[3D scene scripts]
──────

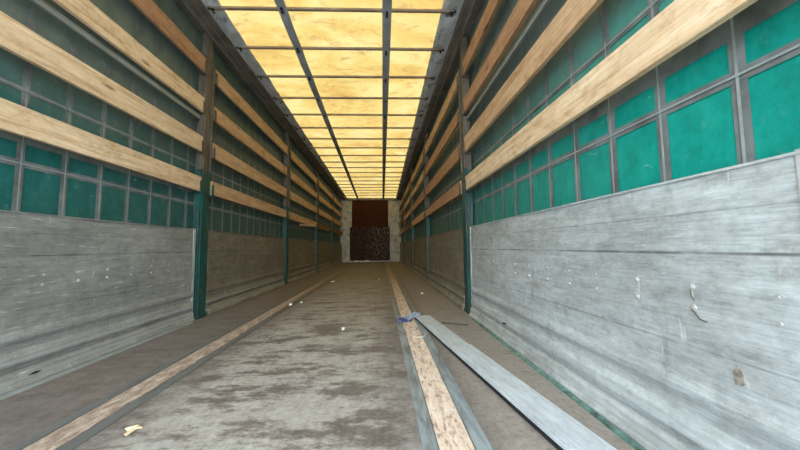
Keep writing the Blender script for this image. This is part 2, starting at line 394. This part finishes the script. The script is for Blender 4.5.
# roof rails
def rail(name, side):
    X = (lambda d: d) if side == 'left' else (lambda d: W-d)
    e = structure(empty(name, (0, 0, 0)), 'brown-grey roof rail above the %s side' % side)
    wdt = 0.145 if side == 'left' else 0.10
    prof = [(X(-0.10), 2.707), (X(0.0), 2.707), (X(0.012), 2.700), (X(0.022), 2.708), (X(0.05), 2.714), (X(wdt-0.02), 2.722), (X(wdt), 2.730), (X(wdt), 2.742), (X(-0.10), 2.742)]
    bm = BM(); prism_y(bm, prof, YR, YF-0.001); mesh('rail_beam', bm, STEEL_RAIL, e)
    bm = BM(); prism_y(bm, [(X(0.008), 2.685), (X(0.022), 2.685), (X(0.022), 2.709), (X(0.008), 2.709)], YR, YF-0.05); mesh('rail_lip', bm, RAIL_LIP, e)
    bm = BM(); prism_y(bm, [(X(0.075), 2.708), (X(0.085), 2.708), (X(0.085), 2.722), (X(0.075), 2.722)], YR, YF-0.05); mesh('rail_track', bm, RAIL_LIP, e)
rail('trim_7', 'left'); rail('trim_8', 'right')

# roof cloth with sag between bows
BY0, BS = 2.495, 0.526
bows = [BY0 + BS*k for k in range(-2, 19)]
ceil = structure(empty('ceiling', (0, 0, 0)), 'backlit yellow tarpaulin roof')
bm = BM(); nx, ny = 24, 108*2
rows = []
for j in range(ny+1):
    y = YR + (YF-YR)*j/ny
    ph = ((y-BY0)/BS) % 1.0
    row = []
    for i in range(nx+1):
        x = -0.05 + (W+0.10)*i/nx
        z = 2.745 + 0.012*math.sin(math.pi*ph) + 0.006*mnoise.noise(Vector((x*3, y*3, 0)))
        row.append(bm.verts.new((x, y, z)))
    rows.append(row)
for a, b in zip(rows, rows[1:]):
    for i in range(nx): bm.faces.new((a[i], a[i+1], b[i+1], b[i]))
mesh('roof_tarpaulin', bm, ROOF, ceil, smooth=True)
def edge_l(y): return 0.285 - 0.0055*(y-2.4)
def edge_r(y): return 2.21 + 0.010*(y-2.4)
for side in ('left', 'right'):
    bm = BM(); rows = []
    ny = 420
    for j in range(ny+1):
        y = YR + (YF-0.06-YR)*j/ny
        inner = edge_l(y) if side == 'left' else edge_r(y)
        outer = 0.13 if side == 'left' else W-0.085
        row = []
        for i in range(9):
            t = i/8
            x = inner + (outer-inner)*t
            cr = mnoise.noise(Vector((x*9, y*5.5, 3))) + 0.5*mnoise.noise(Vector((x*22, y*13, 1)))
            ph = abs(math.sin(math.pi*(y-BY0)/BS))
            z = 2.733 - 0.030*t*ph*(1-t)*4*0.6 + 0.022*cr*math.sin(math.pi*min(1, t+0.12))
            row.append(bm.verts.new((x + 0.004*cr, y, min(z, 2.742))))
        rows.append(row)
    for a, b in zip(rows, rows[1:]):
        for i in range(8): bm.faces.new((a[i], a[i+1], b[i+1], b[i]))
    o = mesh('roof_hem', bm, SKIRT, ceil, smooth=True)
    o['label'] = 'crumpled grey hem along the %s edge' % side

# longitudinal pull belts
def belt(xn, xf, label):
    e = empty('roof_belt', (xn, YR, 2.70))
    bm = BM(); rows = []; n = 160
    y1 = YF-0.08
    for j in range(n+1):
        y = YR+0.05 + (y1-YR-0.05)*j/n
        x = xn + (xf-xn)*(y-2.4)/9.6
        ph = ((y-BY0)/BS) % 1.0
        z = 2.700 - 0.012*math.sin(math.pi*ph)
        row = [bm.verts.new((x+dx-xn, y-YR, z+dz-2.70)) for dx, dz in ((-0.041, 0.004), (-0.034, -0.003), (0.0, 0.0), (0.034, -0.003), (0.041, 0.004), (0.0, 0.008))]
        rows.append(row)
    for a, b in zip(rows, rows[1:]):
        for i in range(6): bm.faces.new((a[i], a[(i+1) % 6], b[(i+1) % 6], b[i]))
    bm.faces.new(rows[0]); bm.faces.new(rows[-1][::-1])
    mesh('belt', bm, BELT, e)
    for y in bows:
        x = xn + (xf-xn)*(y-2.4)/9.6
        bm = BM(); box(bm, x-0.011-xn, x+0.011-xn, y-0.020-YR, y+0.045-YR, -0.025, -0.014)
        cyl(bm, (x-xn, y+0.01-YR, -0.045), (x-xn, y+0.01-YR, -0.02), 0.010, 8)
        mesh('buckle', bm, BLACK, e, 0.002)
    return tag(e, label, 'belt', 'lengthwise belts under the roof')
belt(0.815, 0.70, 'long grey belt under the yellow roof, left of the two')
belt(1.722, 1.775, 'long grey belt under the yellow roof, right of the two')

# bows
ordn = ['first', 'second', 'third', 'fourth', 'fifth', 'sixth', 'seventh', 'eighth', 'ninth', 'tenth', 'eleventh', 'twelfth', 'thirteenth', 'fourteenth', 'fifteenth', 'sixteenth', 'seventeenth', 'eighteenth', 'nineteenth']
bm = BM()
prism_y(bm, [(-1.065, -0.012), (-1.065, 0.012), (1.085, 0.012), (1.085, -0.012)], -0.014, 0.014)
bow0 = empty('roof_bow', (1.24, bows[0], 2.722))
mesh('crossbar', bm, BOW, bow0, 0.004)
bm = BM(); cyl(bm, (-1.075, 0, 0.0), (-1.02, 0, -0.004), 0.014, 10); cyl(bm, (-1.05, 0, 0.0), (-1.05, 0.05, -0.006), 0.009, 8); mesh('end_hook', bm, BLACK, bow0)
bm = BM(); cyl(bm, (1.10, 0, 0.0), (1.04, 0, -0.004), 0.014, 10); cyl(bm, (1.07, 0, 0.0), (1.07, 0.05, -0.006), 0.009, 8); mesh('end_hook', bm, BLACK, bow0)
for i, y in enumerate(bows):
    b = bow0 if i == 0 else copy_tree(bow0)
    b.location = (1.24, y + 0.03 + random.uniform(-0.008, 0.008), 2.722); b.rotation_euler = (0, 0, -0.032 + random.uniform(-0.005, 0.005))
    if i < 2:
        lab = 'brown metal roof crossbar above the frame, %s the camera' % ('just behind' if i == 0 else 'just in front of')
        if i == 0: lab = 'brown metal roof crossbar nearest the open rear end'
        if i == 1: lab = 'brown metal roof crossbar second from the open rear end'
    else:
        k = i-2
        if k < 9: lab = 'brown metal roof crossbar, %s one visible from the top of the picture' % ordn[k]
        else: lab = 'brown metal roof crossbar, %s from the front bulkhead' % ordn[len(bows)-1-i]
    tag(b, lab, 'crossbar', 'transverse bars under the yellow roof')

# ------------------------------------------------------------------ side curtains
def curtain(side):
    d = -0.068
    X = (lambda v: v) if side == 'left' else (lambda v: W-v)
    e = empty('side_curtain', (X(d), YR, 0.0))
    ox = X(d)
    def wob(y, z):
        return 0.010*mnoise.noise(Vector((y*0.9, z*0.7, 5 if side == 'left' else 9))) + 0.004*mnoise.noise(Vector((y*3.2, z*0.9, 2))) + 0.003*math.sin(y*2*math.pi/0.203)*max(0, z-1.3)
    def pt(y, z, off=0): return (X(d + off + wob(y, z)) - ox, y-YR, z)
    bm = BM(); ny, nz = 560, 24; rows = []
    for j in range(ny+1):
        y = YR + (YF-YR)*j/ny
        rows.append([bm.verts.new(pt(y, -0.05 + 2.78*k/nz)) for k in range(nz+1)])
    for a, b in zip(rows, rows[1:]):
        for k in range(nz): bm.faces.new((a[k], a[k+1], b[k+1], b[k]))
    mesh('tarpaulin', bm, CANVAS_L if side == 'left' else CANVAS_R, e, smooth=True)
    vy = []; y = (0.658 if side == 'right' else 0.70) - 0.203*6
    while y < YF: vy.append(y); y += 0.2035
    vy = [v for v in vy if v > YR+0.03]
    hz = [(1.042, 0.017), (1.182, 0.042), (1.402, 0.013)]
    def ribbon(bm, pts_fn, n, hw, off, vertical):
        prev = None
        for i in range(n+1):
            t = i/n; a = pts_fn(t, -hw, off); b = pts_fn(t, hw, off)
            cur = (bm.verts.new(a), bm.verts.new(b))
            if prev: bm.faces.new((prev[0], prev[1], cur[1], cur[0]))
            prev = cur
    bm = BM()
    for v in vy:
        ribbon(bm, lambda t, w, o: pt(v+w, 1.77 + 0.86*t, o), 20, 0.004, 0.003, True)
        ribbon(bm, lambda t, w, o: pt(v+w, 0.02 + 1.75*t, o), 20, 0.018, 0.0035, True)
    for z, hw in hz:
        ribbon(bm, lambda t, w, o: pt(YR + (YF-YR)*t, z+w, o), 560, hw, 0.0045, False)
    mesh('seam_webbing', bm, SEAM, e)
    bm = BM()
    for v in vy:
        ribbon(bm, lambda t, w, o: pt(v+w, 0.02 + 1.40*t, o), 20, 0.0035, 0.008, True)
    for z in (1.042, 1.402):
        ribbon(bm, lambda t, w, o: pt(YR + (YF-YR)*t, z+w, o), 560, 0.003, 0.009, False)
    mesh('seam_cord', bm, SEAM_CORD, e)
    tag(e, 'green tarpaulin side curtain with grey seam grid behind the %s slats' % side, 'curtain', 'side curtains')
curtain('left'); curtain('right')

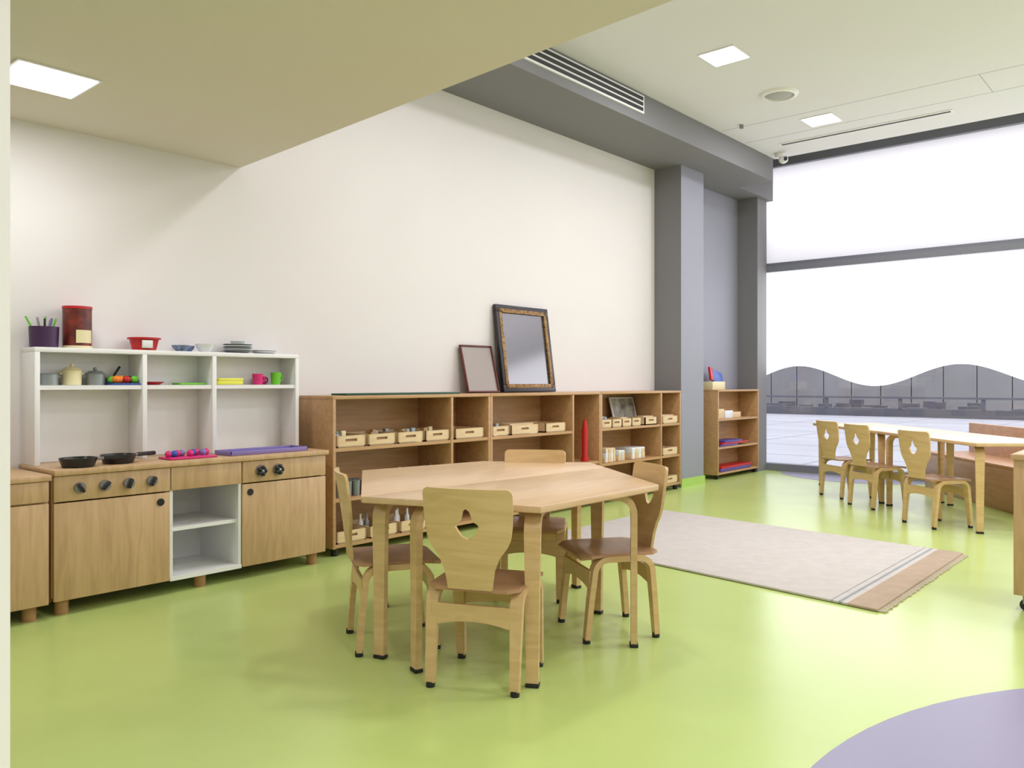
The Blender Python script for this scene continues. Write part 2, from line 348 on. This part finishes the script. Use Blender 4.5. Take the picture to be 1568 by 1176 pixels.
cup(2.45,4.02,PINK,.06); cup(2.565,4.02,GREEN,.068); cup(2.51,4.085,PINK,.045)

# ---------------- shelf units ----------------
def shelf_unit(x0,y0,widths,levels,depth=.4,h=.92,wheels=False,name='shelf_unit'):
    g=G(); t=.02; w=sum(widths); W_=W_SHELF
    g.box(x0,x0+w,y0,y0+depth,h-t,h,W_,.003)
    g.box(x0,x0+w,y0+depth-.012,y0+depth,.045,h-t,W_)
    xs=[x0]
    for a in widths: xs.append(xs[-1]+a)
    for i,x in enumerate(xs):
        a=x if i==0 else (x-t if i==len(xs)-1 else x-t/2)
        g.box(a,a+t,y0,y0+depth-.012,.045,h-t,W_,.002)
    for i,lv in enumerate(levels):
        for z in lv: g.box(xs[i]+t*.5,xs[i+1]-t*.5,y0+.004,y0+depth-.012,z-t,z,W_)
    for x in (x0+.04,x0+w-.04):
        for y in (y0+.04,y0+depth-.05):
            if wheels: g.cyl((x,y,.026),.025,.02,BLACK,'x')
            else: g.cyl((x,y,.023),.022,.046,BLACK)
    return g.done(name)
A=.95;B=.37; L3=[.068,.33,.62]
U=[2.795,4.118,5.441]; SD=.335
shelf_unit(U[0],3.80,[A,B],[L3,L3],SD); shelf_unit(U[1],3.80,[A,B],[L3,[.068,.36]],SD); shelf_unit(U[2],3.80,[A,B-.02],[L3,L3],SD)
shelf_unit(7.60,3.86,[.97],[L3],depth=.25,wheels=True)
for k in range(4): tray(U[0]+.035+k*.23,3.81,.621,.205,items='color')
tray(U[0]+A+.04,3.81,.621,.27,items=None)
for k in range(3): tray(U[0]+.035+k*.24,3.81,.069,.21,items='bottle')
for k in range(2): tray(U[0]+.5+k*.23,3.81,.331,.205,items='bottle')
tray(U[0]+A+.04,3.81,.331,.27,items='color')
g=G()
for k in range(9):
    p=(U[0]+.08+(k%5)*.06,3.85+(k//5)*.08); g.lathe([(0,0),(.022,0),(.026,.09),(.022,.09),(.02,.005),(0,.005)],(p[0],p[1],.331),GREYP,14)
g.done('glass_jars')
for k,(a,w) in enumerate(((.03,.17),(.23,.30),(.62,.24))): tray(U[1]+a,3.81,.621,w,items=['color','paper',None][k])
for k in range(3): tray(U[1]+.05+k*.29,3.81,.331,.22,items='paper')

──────

■ What you need to do
Repeat exactly the lines from the start of the entries down to the line with "rail('trim_7', 'left'); rail('trim_8', 'right')", keeping both ends but none of the pictures.

■ Response to this task
Keep writing the Blender script for this image. This is part 2, starting at line 394. This part finishes the script. The script is for Blender 4.5.
# roof rails
def rail(name, side):
    X = (lambda d: d) if side == 'left' else (lambda d: W-d)
    e = structure(empty(name, (0, 0, 0)), 'brown-grey roof rail above the %s side' % side)
    wdt = 0.145 if side == 'left' else 0.10
    prof = [(X(-0.10), 2.707), (X(0.0), 2.707), (X(0.012), 2.700), (X(0.022), 2.708), (X(0.05), 2.714), (X(wdt-0.02), 2.722), (X(wdt), 2.730), (X(wdt), 2.742), (X(-0.10), 2.742)]
    bm = BM(); prism_y(bm, prof, YR, YF-0.001); mesh('rail_beam', bm, STEEL_RAIL, e)
    bm = BM(); prism_y(bm, [(X(0.008), 2.685), (X(0.022), 2.685), (X(0.022), 2.709), (X(0.008), 2.709)], YR, YF-0.05); mesh('rail_lip', bm, RAIL_LIP, e)
    bm = BM(); prism_y(bm, [(X(0.075), 2.708), (X(0.085), 2.708), (X(0.085), 2.722), (X(0.075), 2.722)], YR, YF-0.05); mesh('rail_track', bm, RAIL_LIP, e)
rail('trim_7', 'left'); rail('trim_8', 'right')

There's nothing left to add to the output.